Chapter 8: Long-term Phytoplankton Community Dynamics: Oneida Lake (1975-2011)

Nasseer Idrisi, Edward L. Mills, and Lars G. Rudstam

doi: https://doi.org/10.47886/9781934874431.ch8

The structure of phytoplankton assemblages is regulated by both bottom-up and top-down processes (Carpenter and Kitchell 1984; McQueen et al. 1986; Persson et al. 1992). These regulatory processes have been shown through manipulative experimentation in lake ecosystems (McQueen et al. 1989; Carpenter and Kitchell 1993; Carpenter et al. 2011). However, manipulative experiments are an exaggeration of the natural system designed to demonstrate mechanism and process. Identifying processes that regulate ecosystem structure under natural conditions is difficult due to high temporal and spatial variability (Currie et al. 1999).
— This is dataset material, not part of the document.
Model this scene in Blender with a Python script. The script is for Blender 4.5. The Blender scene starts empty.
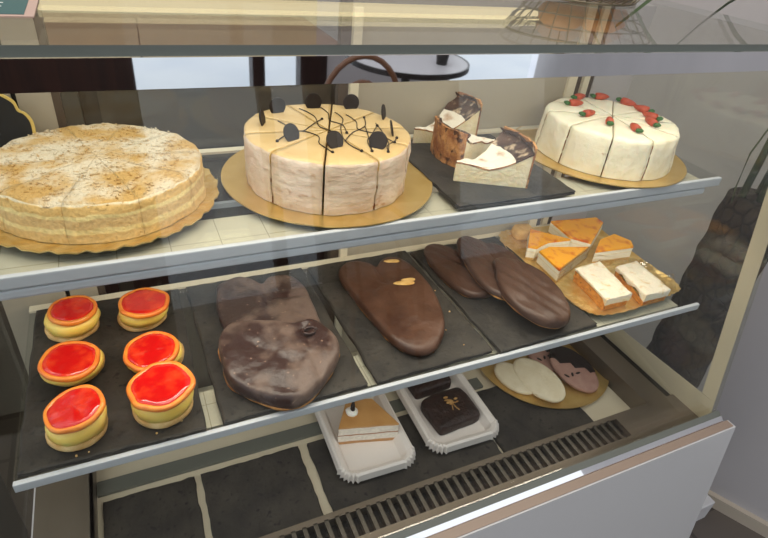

Long-term data series may help identify patterns in natural systems when variability is high, but long-term data series are rare, and they often encompass anthropogenic and natural perturbations that change the ecosystem in unexpected ways (Edmondson 1970; Mills et al. 1993; Strayer et al. 1999; Idrisi et al. 2001; Hampton et al. 2006). For example, the 1970s ban on phosphates in detergents as mandated by the Great Lakes Water Quality Agreement led to a reduction in the concentrations of phosphorus in the Oneida Lake ecosystem. As a result, phosphorus concentrations in the lake declined from high values exceeding 100 μg/L in the 1960s to the current levels of 20–40 μg/L (Zhu et al. 2006; Fitzgerald et al. Chapter 10). We expect that this reduction in nutrient levels changed the phytoplankton community structure and seasonal succession from the bottom-up (Idrisi et al. 2001). At the same time, changes in grazing by herbivorous zooplankton and the invasive zebra mussel Dreissena polymorpha may have reduced phytoplankton standing crop (Carpenter and Kitchell 1993; Idrisi et al. 2001; Higgins and Vander Zanden 2010). These bottom-up and top-down forces likely interacted to affect both standing crop and phytoplankton community structure in the Oneida Lake pelagic ecosystem over ecological time.